I did not spend a lot of time with older students, I spent the majority of my time with students in the primary grades. Luckily, I was able to spend a day with 13-year-old students in Cusco so that I could have a more well-rounded experience. When I was with them, we watched a video on a man who was born without arms but he’s still accomplished his dreams. In Cusco there are a lot of families in poverty, so I felt like this connected well with them because it inspired them to find richness in spirit instead of monetary value. Although the teacher seemed to waste a lot of time making squiggly boxes to write in… and her handwriting was god awful, what was most important to her and to the students was the message here. I could clearly see the way that she was including elements of the Ignatian pedagogy in her classroom on that day. I wish I would have had a better chance to understand what was going on throughout the reflection and understand how she could have moved further with this lesson. I truly believe that reflection is an essential part of learning because it creates a safe place for dissecting the experiences. In my own personal experiences with reflection I am able to evaluate the kind of person that I want to become and how I can move toward that. There are so many different ways to reflect, for some it is more personal and for others it is helpful when there can be group discussion. In my future classroom I hope that I can create a community that allows my students to feel safe to question the way the world works and hopefully make discoveries. I like the way that Clara explains reflection as, “reflection is spontaneous, common, real thinking” (Clara, 262). There should not be one way for people as a whole to understand their experiences because they look at the world through different lenses. I want to ensure that my students understand that they have every right to their own opinions and beliefs, but they should also be prepared to have to back them up. There are a lot of different opinions and beliefs, not any one is right or wrong, but they should have a good reason for their beliefs.

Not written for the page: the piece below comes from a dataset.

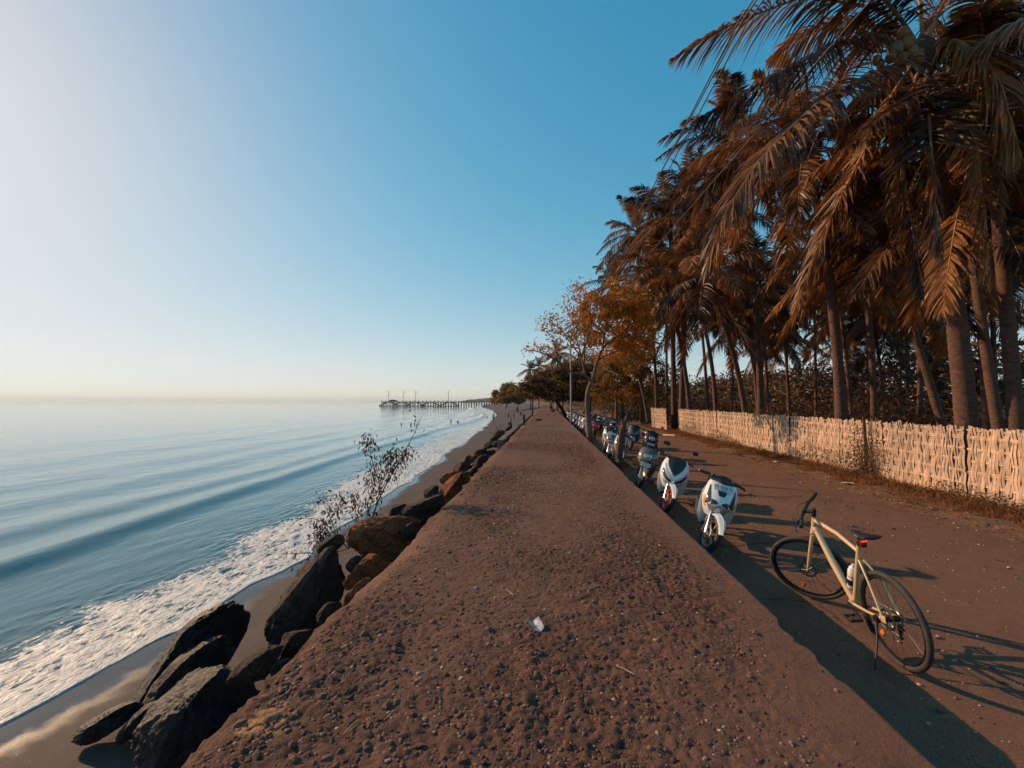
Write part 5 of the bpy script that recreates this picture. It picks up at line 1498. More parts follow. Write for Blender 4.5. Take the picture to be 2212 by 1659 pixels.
class Shell:
    """front cowl: horizontal sections, each a rounded V from the left side over the nose to the right side"""
    def __init__(self, rows): self.rows = np.array(rows, float) * np.array([1, 1, 1, 1.08, 1])      # z, nose x, back x, half width, pointedness
    def at(self, a, z, off=0.0):
        r = self.rows
        nx, bx, w, p = (np.interp(z, r[:, 0], r[:, k]) for k in (1, 2, 3, 4))
        c = max(math.cos(a), 0.0)
        return Vector((bx + (nx + off - bx) * c ** p + 0, (w + off) * math.sin(a), z))
    def mesh(self, na=17, nz=16):
        z0, z1 = self.rows[0, 0], self.rows[-1, 0]; rings = []
        for i in range(nz):
            z = z0 + (z1 - z0) * i / (nz - 1)
            ring = [self.at(-math.pi / 2 + math.pi * k / (na - 1), z) for k in range(na)]
            rings.append(ring)
        return MB().loft(rings)
    def patch(self, rows, off=.005, nz=8, na=8, th=.012):
        """panel lying on the cowl: rows of (z, a0, a1) degrees"""
        rows = np.array(rows, float); z = np.linspace(rows[0, 0], rows[-1, 0], nz); outer, inner = [], []
        for q in z:
            a0 = R(np.interp(q, rows[:, 0], rows[:, 1])); a1 = R(np.interp(q, rows[:, 0], rows[:, 2]))
            outer.append([self.at(a0 + (a1 - a0) * k / (na - 1), q, off) for k in range(na)])
            inner.append([self.at(a0 + (a1 - a0) * k / (na - 1), q, off - th) for k in range(na)])
        mb = MB(); mb.loft([o_ + i_[::-1] for o_, i_ in zip(outer, inner)]); return mb

def sc_wheel(parent, x, rim_mat, name):
    w = empty(name, (x, 0, .268)); w.parent = parent
    MB().ring((0, 0, 0), (0, 1, 0), .226, .042, 36, 10, 1.05).build("tyre", M_TYRE, w)
    mb = MB(); mb.ring((0, 0, 0), (0, 1, 0), .182, .014, 32, 8, 1.9); mb.lathe([(.03, -.05), (.045, -.03), (.045, .03), (.03, .05)], (0, 0, 0), (0, 1, 0), 14)
    for k in range(6):
        a = k * math.pi / 3 + .2
        mb.tube([(math.cos(a) * .04, 0, math.sin(a) * .04), (math.cos(a + .15) * .178, 0, math.sin(a + .15) * .178)], [.017, .011], 6)
    mb.build("rim", rim_mat, w)
    if name == "front_wheel":
        MB().ring((0, -.055, 0), (0, 1, 0), .082, .018, 28, 6, .12).build("brake_disc", M_STEEL, w)
    return w
def fender(parent, mat, r=.300, a0=22, a1=158, wide=.070, tip=.45):
    rings = []
    for i in range(22):
        t = i / 21; a = R(a0 + (a1 - a0) * t); w = wide * (tip + (1 - tip) * min(1, t * 3.2)) * (1 if t < .85 else 1 - (t - .85) * 2.2)
        sec = []
        for k in range(9):
            b = -1 + 2 * k / 8; rr = r - .040 * abs(b) ** 2.6 + (.012 if abs(b) < .2 else 0)
            sec.append((rr, b * w))
        sec += [(q - .006, y_ * .93) for q, y_ in sec[::-1]]
        rings.append([Vector((math.cos(a) * q, y_, .268 + math.sin(a) * q)) for q, y_ in sec])
    return MB().loft(rings).build("front_fender", mat, parent)
def scooter(style, label, paintm, plate=None, mirrors=True, rim=None, lod=False, fendm=None, group="scooters and motorbikes parked along the wall"):
    o = empty("scooter")
    rim = rim or M_RIM_T
    fendm = fendm or paintm
    st = empty("steering_head"); st.parent = o
    sc_wheel(st, 0, rim, "front_wheel")
    fd = fender(st, fendm)
    mb = MB()
    for s_ in (-1, 1): mb.tube([(0, s_ * .080, .268), (-.105, s_ * .078, .50), (-.16, s_ * .07, .60)], [.018, .016, .016], 8)
    mb.build("fork", M_CHROME if style != 2 else M_STEEL, st)
    # handlebar and controls
    hb = MB().tube([(-.42, -.345, .985), (-.37, -.20, 1.0), (-.345, 0, .985), (-.37, .20, 1.0), (-.42, .345, .985)], .011, 8).build("handlebar", M_PLK, st)
    for s_ in (-1, 1):
        MB().tube([(-.385, s_ * .215, .998), (-.42, s_ * .345, .985)], [.018, .0165], 10).build("grip", M_BLK, hb)
        MB().lathe([(.012, 0), (.017, .004), (.014, .018)], (-.42, s_ * .345, .985), (0, s_, -.05), 10).build("bar_end", M_CHROME, hb)
        lv = MB(); lv.box((-.35, s_ * .175, 1.0), (.06, .06, .055), bev=.012); lv.tube([(-.325, s_ * .19, .995), (-.325, s_ * .27, .985), (-.355, s_ * .34, .970)], [.007, .007, .006], 6); lv.build("brake_lever", M_PLK, hb)
        cb = MB(); cb.tube(bez([(-.34, s_ * .17, 1.0), (-.22, s_ * .16, 1.06), (-.20, s_ * .06, .98), (-.26, s_ * .04, .90)], 10), .004, 5); cb.build("cable", M_BLK, hb)
        if mirrors:
            mm = MB(); mm.tube([(-.365, s_ * .19, 1.02), (-.36, s_ * .235, 1.12), (-.375, s_ * .27, 1.20)], .0055, 6)
            mm.ball((-.385, s_ * .285, 1.235), (.016, .060, .042) if style != 3 else (.016, .052, .052), 14, 8)
            mm.build("mirror", M_PLK, hb)
    cw = MB(); cw.loft([[Vector((x_, math.cos(a) * w, z_ + math.sin(a) * h)) for a in np.linspace(0, 2 * math.pi, 14, endpoint=False)] for (x_, w, z_, h) in ((-.24, .045, .965, .02), (-.265, .10, .985, .045), (-.33, .13, 1.0, .055), (-.39, .12, .995, .045), (-.42, .06, .985, .02))])
    cw.build("handlebar_cowl", M_PLK if style != 2 else P_BLACK, st)
    # front cowl
    if style == 1:
        sh = Shell([(.46, -.20, -.40, .135, .9), (.54, -.10, -.40, .175, .8), (.64, -.045, -.40, .205, .72), (.72, -.050, -.40, .215, .68), (.82, -.11, -.39, .20, .66), (.90, -.18, -.38, .185, .7), (.955, -.25, -.37, .165, .9)])
        body = sh.mesh().build("front_cowl", paintm, o)
        sh.patch([(.505, -16, 16), (.56, -30, 30), (.635, -44, 44), (.66, -34, 34), (.685, 0, 0)], .006, 14, 16).build("headlight", M_LENS, body)
        for s_ in (-1, 1):
            sh.patch([(.645, s_ * 46, s_ * 52), (.70, s_ * 30, s_ * 50), (.78, s_ * 37, s_ * 53), (.87, s_ * 47, s_ * 56), (.90, s_ * 52, s_ * 56)], .006, 10, 6).build("position_light", M_GLASSK, body)
            sh.patch([(.59, s_ * 52, s_ * 60), (.66, s_ * 54, s_ * 66), (.74, s_ * 58, s_ * 68)], .006, 6, 4).build("turn_signal", M_AMBER, body)
            sh.patch([(.66, s_ * 18, s_ * 30), (.70, s_ * 4, s_ * 28), (.735, s_ * 16, s_ * 29)], .0045, 6, 4).build("trim", M_GLASSK if s_ > 0 else M_PLK, body)
        sh.patch([(.80, -9, 9), (.84, -15, 15), (.89, -18, 18)], .004, 5, 6).build("air_inlet", M_PLK, body)
    elif style == 2:
        sh = Shell([(.44, -.20, -.42, .150, .9), (.54, -.08, -.42, .200, .75), (.64, -.02, -.42, .235, .62), (.74, -.035, -.42, .245, .6), (.86, -.11, -.41, .235, .62), (.98, -.20, -.40, .195, .7), (1.03, -.25, -.38, .15, .9)])
        body = sh.mesh().build("front_cowl", paintm, o)
        sh.patch([(.725, -2, 2), (.79, -16, 16), (.88, -34, 34), (.97, -48, 48), (1.045, -62, 62)], .010, 12, 16, .02).build("dark_screen", M_PLK, body)
        for s_ in (-1, 1):
            sh.patch([(.575, s_ * 6, s_ * 10), (.61, s_ * 6, s_ * 30), (.66, s_ * 24, s_ * 46), (.73, s_ * 40, s_ * 56), (.80, s_ * 52, s_ * 60)], .006, 12, 6).build("headlight", M_GLASSK, body)
            sh.patch([(.625, s_ * 5, s_ * 9), (.67, s_ * 10, s_ * 24), (.74, s_ * 26, s_ * 40), (.83, s_ * 40, s_ * 50), (.90, s_ * 50, s_ * 56)], .006, 12, 5).build("light_strip", P_SILVER, body)
            sh.patch([(.52, s_ * 14, s_ * 34), (.56, s_ * 18, s_ * 44), (.60, s_ * 34, s_ * 52)], .005, 5, 5).build("trim", P_SILVER, body)
    else:
        sh = Shell([(.48, -.18, -.40, .13, 1.0), (.58, -.09, -.40, .19, .6), (.68, -.05, -.40, .225, .5), (.78, -.05, -.40, .235, .48), (.88, -.10, -.39, .215, .5), (.96, -.20, -.38, .17, .7), (1.0, -.28, -.37, .12, 1.0)])
        body = sh.mesh().build("front_cowl", paintm, o)
        c0 = sh.at(0, .80, -.035)
        ax_ = Vector((1, 0, .16)).normalized()
        hl = MB().lathe([(.092, 0.0), (.094, .05), (.086, .062), (.08, .058)], c0, ax_, 28).build("headlight_ring", M_CHROME, body)
        MB().lathe([(.082, 0.05), (.07, .062), (.04, .070), (.004, .073)], c0, ax_, 24).build("lens", M_LENS, hl)
        MB().ball(c0 + ax_ * .062, (.012, .032, .022), 12, 8).build("bulb", M_CHROME, hl)
        for s_ in (-1, 1):
            sh.patch([(.62, s_ * 40, s_ * 56), (.66, s_ * 36, s_ * 62), (.72, s_ * 40, s_ * 60)], .008, 6, 6).build("turn_signal", M_LENS, body)
    # leg shield, floor, body, seat
    lsw = .240 if style != 2 else .265
    rings = []
    for (z_, w, xb) in ((.27, lsw * .60, -.46), (.34, lsw * .82, -.43), (.46, lsw * .97, -.415), (.62, lsw * 1.03, -.405), (.78, lsw, -.40), (.90, lsw * .84, -.395), (.95, lsw * .6, -.39)):
        a_ = np.linspace(-1, 1, 11)
        rings.append([Vector((xb + .055 * abs(t) ** 2.2, t * w, z_)) for t in a_] + [Vector((xb - .035 + .05 * abs(t) ** 2.2, t * w * .97, z_)) for t in a_[::-1]])
    MB().loft(rings).build("leg_shield", paintm, o)
    mb = MB(); mb.box((-.35, 0, .43), (.12, .20, .26), bev=.03); mb.build("inner_cowl", M_PLK, o)
    mb = MB(); mb.box((-.62, 0, .285), (.42, .34, .055), bev=.02); mb.build("floorboard", M_PLK, o)
    def ell(x_, w, zc, h, n=16, p=.75): return [Vector((x_, math.copysign(abs(math.cos(a)) ** p, math.cos(a)) * w, zc + math.copysign(abs(math.sin(a)) ** p, math.sin(a)) * h)) for a in np.linspace(0, 2 * math.pi, n, endpoint=False)]
    MB().loft([ell(-.66, .10, .50, .20), ell(-.74, .16, .51, .22), ell(-.95, .175, .56, .18), ell(-1.20, .165, .62, .14), ell(-1.45, .12, .68, .09), ell(-1.58, .05, .72, .04)]).build("rear_body", paintm, o)
    MB().loft([ell(-.66, .07, .745, .025), ell(-.72, .125, .755, .042), ell(-.92, .14, .755, .045), ell(-1.12, .15, .785, .05), ell(-1.34, .125, .80, .045), ell(-1.46, .07, .80, .02)]).build("seat", M_VINYL, o)
    mb = MB(); mb.tube([(-1.30, .14, .80), (-1.52, .13, .82), (-1.60, 0, .83), (-1.52, -.13, .82), (-1.30, -.14, .80)], .013, 8); mb.build("grab_rail", M_PLK, o)
    sc_wheel(o, -1.25, rim, "rear_wheel")
    mb = MB(); mb.box((-1.02, .03, .33), (.42, .17, .17), bev=.05); mb.build("engine", M_PLK, o)
    mb = MB(); mb.tube([(-.78, -.10, .25), (-.95, -.15, .24), (-1.08, -.17, .30), (-1.45, -.175, .42)], [.02, .02, .05, .052], 12); mb.build("exhaust", M_PLK, o)
    mb = MB(); mb.tube([(-.80, .14, .26), (-.84, .22, .12), (-.87, .30, .012)], .009, 6); mb.build("side_stand", M_PLK, o)
    mb = MB(); mb.loft([ell(-1.50, .10, .66, .03), ell(-1.585, .07, .68, .028)]); mb.build("tail_lamp", M_TAILD, o)
    if plate:
        if style == 1:
            c, t, w, par = Vector((-.085, 0, .905)), R(62), .235, o
            c = sh.at(0, .905, .022)
        else:
            c, t, w, par = Vector((-.015, 0, .628)), R(72), .25, o
            c = Vector((sh.at(0, .60, .055).x + .03, 0, .60))
        pl = empty("plate_mount"); pl.parent = par
        X_ = Vector((0, 1, 0)); Nn = Vector((math.sin(t), 0, math.cos(t))); Y_ = Nn.cross(X_)
        Mx = Matrix((X_, Y_, Nn)).transposed().to_4x4(); Mx.translation = c
        pl.matrix_local = Mx
        pl.name = "number_plate"
        MB().box((0, 0, 0), (w, .088 if style == 1 else .095, .004), bev=.0015).build("plate", M_PLATE if style == 1 else simple("plate_white", (.62, .60, .57), (.5, .48, .45), 8, .5), pl)
        text_obj(plate[0], .050, M_INK, pl, Matrix.Translation((0, .012, .0028)))
        text_obj(plate[1], .026, M_INK, pl, Matrix.Translation((.02, -.028, .0028)))
        if style == 3: MB().box((0, -.06, -.001), (w * .98, .03, .004), bev=.001).build("plate_frame", M_PLK, pl)
    tag(o, label, "scooter", group)
    return o, st
def steer_turn(st, deg):
    ax_ = Vector((-math.sin(R(26)), 0, math.cos(R(26)))); piv = Vector((-.25, 0, .80))
    flatten(st, Matrix.Translation(piv) @ Matrix.Rotation(R(deg), 4, ax_) @ Matrix.Translation(-piv), st.parent)
def park(o, px, X, heading, lean=12, y=None):
    """front wheel touches the road X metres off the axis, seen at photo column px"""
    Y = float(at_x(px, 1000, X)[1]) if y is None else y
    o.matrix_world = Matrix.Translation((X, Y, -.012)) @ rot_to(R(heading), R(lean)) @ Matrix.Scale(.97, 4)
    return Y
G = "scooters and motorbikes parked along the wall"
s1, t1 = scooter(1, "nearest white scooter with its number plate on the angular nose", P_WHITE, ("DR 5326 YL", "08 26"), mirrors=False)
steer_turn(t1, 20); park(s1, 1521, 2.14, -108, 16)
fo_ = [c for c in s1.children if c.name.startswith("front_fender")][0]
_sp = Matrix.Translation((.236, .050, .405)) @ Matrix.Rotation(R(50), 4, 'Z') @ Matrix.Rotation(R(52), 4, 'X') 
text_obj("Others", .062, M_INK, fo_, Matrix(((-.35, -.46, .81, .222), (.92, -.30, .22, .046), (.15, .83, .54, .425), (0, 0, 0, 1))) @ Matrix.Rotation(R(-62), 4, 'Z'), shear=.25)
s2, t2 = scooter(2, "second scooter, silver white with a big black front screen", P_SILVER, None, True, M_RIM_R, fendm=P_WHITE)
for c in s2.children:
    if c.name.startswith(("front_cowl", "leg_shield")): c.data.materials[0] = P_WHITE
steer_turn(t2, 16); park(s2, 1434, 2.14, -104, 15)
s3, t3 = scooter(3, "bronze scooter with one round headlight, third in the row", P_BROWN, ("DR 5071 WP", "03 27"), True, M_RIM_T)
steer_turn(t3, 14); park(s3, 1380, 2.15, -108, 15)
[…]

After this wonderful experience, I have been able to learn more about myself in a number of ways. I have learned how important it is to stand for something, to have a purpose, and to follow through on my ideas. I think it’s just all about accountability and being the best possible person we can be, that’s how we make the education system better. I hope that after this wonderful experience I can keep what I have learned in mind. Doing so will help me follow through with making my classroom a safe place for my students to reflect. I think living out the Ignatian Pedagogy in my classroom will be the best way to help my students to be the best they can and impact the world as positively as possible.